Wingard and Port find themselves in clear air

Port Adelaide continued a sequence of calmly dominant performances against St Kilda at the Adelaide Oval, and officially confirmed their flag favouritism by going two games clear at the top of the ladder. And while Port fans will be tempted to book their late-September flights, St Kilda were too poor to serve as any sort of barometer.

Chad Wingard obviously felt that all those three-goal, 30-touch performances were getting a bit stale, so he had a crack at taking the mark of the year with a jack-knifing solo effort over Sean ‘Jerker’ Dempster (see the video).

St Kilda, meanwhile, dropped to 17th, after Brisbane’s win over the fast-stagnating Bulldogs. They still have GWS below them, but you wouldn’t put money on it staying that way.

After running Hawthorn to the line last week, GWS gave Essendon a proper scare with another spirited performance – spirit, though, is not a term that you associate with the Saints at the moment. Peta Searle had better come up with something quick-smart.

Loose ends: bumps and twangs

A lot of pundits wondered how the Swans would fit their tall talent into one forward line, but Kurt Tippet and and Lance Franklin might have made things a little easier. Sydney continued to pick up momentum with their seventh win on the trot, but Tippet was subbed out with knee soreness in the third quarter, and faces an uncertain prognosis.

Meanwhile, the match review panel will take an interest in Franklin’s late, gratuitous hit on Suns defender Clay Cameron: initial contact was to the chest, but that contact snapped Cameron’s head into contact with Franklin’s sizeable shoulder (see the video).

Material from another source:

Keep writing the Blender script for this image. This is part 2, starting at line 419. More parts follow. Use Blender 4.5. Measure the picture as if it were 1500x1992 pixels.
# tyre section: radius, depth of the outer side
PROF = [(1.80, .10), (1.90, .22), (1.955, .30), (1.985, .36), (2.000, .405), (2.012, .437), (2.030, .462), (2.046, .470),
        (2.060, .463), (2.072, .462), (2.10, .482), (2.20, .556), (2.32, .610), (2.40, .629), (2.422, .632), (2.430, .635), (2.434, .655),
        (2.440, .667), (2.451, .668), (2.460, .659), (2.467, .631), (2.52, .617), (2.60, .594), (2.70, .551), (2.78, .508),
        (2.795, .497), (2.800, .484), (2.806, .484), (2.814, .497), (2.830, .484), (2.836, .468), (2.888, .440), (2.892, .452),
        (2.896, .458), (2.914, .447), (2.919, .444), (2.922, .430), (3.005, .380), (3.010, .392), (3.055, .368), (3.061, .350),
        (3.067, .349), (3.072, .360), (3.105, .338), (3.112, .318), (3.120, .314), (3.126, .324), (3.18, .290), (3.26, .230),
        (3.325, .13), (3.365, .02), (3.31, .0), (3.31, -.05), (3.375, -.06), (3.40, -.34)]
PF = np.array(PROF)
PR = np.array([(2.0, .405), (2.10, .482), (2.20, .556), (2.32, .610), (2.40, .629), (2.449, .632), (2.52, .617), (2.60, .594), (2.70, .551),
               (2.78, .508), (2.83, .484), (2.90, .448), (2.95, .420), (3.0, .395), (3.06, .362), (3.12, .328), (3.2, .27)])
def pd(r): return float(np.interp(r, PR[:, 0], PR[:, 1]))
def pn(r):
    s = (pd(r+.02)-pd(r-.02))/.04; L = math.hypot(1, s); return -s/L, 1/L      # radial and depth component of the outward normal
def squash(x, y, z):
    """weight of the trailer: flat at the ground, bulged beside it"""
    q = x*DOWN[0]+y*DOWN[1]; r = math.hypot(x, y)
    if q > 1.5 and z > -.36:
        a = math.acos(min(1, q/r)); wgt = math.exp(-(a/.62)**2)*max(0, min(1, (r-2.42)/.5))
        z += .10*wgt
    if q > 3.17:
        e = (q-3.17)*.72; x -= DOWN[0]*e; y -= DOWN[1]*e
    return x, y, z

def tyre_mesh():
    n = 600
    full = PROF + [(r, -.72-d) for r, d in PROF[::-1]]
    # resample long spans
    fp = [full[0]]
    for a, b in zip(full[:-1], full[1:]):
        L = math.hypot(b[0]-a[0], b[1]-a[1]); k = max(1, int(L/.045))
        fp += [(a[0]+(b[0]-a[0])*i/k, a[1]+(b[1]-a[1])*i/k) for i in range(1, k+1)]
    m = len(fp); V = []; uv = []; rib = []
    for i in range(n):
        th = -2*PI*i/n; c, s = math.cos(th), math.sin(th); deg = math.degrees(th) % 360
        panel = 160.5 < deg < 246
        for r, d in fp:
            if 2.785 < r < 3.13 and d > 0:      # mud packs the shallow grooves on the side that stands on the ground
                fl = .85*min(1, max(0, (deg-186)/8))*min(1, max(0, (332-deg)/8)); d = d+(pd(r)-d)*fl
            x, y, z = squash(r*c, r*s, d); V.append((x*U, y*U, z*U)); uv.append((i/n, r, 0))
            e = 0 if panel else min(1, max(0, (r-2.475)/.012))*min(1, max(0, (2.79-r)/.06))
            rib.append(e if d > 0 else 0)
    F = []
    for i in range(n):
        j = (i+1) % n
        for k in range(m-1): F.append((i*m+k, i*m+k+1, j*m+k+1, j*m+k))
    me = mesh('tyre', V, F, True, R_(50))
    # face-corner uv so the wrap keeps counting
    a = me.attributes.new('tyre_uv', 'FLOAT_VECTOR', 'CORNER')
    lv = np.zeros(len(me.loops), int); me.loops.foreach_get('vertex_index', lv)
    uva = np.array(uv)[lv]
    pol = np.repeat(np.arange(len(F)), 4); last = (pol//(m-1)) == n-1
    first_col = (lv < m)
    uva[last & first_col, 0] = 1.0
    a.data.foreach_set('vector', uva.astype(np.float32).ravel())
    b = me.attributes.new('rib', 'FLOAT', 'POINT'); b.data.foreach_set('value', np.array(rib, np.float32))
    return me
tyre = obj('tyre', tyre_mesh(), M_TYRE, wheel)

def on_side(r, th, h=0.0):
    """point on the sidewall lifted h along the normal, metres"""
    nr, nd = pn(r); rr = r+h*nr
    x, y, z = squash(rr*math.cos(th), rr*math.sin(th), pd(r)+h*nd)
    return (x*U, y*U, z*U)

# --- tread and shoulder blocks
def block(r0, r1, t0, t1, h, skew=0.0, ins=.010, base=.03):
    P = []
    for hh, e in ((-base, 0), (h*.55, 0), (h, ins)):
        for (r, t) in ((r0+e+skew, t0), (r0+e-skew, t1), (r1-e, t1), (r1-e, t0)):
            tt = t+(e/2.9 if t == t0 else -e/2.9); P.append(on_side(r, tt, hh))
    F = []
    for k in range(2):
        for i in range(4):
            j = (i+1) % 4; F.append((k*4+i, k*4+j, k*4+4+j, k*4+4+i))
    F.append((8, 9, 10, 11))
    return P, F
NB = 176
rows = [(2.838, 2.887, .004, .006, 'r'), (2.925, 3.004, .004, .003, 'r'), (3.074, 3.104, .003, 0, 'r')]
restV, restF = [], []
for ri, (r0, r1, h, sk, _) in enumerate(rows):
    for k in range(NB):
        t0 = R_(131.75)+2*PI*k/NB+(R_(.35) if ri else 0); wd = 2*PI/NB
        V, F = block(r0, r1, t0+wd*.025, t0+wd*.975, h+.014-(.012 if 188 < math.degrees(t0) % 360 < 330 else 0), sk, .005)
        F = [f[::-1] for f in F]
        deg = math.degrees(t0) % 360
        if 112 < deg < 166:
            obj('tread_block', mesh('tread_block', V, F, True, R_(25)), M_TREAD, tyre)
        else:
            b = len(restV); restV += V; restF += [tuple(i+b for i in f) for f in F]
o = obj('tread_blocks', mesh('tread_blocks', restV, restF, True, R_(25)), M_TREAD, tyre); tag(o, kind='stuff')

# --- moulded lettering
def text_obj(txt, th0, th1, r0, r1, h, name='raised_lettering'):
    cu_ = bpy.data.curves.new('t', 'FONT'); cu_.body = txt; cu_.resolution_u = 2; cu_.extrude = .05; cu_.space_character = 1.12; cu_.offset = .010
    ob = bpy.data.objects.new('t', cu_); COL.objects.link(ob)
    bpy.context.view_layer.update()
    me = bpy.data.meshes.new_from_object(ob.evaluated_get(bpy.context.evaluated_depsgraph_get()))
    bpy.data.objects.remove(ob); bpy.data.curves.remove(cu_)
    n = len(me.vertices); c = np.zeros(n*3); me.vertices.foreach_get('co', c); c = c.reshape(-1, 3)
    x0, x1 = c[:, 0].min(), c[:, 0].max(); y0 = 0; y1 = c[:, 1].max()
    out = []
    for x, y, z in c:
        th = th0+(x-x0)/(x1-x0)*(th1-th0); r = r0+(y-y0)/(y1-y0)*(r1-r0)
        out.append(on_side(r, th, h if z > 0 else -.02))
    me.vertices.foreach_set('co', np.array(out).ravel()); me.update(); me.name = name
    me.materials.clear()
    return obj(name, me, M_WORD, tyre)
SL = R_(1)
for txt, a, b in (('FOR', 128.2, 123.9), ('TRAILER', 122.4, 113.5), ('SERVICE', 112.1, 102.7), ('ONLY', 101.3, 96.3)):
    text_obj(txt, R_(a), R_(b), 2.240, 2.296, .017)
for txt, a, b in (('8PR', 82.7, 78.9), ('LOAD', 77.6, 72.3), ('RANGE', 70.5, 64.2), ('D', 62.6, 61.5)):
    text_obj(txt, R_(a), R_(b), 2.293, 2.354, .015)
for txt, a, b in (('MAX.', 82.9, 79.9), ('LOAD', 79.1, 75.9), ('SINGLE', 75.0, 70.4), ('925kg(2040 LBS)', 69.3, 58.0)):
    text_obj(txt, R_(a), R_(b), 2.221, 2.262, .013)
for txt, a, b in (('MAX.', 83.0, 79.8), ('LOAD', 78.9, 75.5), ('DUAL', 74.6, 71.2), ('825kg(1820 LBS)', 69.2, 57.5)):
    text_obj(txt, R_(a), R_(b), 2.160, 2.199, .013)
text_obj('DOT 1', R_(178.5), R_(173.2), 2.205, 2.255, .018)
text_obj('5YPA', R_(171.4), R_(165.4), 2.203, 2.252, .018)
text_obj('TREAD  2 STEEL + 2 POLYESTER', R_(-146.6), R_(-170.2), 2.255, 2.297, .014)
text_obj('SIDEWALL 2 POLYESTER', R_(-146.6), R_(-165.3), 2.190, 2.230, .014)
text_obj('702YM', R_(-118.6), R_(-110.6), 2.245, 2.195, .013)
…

The bump may not be dead, but tall blokes had better be awfully circumspect.

Essendon’s finals hopes might have gone twang along with Jobe Watson’s quad: Watson is looking at a month out after an innocuous incident against GWS. Over in Perth on Sunday, Michael Johnson was a casualty in Freo’s comfortable victory over Adelaide.

Meanwhile, Cyril Rioli returned to Hawthorn’s all-star treatment room, picking up a knee injury on his return from a hamstring strain. The Hawks might want to contact their local witch-doctor and try to put an end to all this nonsense.